— Begin GIVEN INFORMATION —

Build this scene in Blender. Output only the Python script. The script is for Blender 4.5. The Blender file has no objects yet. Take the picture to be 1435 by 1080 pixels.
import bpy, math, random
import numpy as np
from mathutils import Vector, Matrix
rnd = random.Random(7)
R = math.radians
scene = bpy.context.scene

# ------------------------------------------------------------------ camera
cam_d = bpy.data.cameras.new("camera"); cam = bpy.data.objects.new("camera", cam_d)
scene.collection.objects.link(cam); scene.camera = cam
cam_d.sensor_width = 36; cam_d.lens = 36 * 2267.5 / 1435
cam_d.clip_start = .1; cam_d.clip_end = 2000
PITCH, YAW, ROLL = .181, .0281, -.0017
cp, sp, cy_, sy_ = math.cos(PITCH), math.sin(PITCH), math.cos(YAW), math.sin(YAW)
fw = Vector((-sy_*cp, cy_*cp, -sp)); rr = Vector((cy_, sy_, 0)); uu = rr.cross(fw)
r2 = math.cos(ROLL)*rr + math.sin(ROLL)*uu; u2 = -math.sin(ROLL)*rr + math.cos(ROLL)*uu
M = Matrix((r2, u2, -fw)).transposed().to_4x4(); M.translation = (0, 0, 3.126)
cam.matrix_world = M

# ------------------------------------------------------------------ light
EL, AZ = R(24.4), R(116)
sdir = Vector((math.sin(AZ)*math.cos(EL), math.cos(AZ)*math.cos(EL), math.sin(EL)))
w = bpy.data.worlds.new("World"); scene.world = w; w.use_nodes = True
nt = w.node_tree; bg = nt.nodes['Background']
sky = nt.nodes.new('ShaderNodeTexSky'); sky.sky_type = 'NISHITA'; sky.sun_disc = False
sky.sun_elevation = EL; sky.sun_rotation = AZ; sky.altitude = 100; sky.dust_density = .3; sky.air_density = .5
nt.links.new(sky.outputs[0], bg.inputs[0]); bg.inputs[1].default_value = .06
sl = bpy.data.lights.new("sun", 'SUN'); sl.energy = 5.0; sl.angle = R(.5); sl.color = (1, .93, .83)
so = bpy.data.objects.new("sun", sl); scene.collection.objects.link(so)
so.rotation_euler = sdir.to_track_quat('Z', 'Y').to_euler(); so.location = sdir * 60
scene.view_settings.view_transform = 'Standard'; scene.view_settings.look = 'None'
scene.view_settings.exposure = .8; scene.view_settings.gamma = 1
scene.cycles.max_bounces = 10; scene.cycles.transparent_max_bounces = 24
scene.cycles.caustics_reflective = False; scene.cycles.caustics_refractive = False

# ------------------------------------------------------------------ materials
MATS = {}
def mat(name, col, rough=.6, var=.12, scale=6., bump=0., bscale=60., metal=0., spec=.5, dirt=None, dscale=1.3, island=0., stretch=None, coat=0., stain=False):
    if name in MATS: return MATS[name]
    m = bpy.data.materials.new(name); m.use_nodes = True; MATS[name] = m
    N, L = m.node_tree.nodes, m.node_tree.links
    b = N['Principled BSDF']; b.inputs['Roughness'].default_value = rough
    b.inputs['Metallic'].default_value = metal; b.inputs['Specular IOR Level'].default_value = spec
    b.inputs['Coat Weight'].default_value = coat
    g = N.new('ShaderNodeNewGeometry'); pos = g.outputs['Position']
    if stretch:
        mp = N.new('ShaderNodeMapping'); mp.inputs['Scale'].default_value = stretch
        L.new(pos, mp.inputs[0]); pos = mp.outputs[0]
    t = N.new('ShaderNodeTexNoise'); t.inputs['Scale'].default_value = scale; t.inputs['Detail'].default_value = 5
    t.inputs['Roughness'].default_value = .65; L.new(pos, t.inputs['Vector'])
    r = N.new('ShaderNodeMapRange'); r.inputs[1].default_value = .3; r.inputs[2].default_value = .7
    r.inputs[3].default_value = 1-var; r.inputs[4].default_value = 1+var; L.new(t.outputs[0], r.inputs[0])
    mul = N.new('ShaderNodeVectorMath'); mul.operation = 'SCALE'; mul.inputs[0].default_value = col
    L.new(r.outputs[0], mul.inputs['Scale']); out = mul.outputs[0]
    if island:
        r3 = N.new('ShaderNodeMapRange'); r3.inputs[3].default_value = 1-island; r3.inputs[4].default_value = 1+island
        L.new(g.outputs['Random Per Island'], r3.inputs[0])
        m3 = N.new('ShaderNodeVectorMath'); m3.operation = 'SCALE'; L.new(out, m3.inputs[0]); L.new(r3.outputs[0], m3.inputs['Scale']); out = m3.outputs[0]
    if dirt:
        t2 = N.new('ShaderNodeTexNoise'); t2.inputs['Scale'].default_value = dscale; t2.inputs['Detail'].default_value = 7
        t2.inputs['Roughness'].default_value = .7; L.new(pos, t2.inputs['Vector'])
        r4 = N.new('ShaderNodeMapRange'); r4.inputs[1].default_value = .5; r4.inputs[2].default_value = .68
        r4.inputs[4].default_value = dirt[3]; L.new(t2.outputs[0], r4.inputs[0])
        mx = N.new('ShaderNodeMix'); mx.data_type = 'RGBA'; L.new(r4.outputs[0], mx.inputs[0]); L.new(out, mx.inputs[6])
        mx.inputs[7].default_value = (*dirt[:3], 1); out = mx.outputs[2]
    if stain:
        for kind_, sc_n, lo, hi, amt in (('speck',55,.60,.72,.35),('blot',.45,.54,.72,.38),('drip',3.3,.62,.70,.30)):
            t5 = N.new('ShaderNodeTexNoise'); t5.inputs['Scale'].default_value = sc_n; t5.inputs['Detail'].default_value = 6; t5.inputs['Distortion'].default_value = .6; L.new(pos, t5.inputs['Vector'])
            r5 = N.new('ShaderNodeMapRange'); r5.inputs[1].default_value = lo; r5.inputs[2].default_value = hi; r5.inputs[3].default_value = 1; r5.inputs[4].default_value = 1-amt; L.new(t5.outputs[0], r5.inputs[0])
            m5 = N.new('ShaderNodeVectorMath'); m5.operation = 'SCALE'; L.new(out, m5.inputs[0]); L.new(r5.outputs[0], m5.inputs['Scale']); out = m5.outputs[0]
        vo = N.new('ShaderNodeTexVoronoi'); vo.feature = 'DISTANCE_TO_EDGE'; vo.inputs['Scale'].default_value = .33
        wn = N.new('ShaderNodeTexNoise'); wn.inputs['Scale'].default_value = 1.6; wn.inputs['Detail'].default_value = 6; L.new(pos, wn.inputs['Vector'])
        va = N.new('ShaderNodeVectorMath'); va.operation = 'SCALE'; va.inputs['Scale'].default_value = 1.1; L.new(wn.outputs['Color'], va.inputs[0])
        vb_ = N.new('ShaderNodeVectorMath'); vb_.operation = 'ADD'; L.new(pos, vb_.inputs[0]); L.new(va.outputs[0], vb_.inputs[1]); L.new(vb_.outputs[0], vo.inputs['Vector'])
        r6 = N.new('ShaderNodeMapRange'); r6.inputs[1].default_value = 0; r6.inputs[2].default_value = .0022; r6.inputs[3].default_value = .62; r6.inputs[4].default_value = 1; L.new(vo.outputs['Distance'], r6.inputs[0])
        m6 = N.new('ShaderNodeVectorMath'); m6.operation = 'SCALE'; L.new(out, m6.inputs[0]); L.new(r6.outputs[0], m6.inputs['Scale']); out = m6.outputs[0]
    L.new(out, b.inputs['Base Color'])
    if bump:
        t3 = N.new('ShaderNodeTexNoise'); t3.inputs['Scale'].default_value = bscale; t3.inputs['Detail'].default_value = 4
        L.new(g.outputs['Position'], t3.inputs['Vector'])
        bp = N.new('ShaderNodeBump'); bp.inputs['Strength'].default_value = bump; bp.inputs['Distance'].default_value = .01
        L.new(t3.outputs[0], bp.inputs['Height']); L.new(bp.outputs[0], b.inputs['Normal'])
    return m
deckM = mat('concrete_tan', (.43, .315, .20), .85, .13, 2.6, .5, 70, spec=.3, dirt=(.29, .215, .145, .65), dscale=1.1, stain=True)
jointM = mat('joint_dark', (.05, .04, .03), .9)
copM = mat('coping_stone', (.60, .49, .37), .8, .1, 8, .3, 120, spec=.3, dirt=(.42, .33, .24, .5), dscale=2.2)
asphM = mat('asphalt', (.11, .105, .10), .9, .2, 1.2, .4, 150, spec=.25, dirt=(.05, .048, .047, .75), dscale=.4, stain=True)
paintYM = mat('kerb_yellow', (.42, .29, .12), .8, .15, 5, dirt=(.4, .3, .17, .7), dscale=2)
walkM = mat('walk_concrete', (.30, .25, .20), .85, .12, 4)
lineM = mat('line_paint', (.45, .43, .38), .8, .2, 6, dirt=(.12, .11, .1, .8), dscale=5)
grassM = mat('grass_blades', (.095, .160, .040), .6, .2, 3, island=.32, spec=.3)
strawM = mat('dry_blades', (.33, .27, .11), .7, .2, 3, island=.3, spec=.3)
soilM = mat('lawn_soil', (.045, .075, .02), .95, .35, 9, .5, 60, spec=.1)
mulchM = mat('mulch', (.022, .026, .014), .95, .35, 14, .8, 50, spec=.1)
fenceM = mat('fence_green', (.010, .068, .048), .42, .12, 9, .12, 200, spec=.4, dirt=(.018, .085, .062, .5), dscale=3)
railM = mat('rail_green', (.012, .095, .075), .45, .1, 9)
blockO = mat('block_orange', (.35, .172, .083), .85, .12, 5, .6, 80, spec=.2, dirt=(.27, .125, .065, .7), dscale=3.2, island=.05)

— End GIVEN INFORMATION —

From the first line of the data above to the line holding "cam.matrix_world = M", reproduce each line exactly; emit no other lines.

Build this scene in Blender. Output only the Python script. The script is for Blender 4.5. The Blender file has no objects yet. Take the picture to be 1435 by 1080 pixels.
import bpy, math, random
import numpy as np
from mathutils import Vector, Matrix
rnd = random.Random(7)
R = math.radians
scene = bpy.context.scene

# ------------------------------------------------------------------ camera
cam_d = bpy.data.cameras.new("camera"); cam = bpy.data.objects.new("camera", cam_d)
scene.collection.objects.link(cam); scene.camera = cam
cam_d.sensor_width = 36; cam_d.lens = 36 * 2267.5 / 1435
cam_d.clip_start = .1; cam_d.clip_end = 2000
PITCH, YAW, ROLL = .181, .0281, -.0017
cp, sp, cy_, sy_ = math.cos(PITCH), math.sin(PITCH), math.cos(YAW), math.sin(YAW)
fw = Vector((-sy_*cp, cy_*cp, -sp)); rr = Vector((cy_, sy_, 0)); uu = rr.cross(fw)
r2 = math.cos(ROLL)*rr + math.sin(ROLL)*uu; u2 = -math.sin(ROLL)*rr + math.cos(ROLL)*uu
M = Matrix((r2, u2, -fw)).transposed().to_4x4(); M.translation = (0, 0, 3.126)
cam.matrix_world = M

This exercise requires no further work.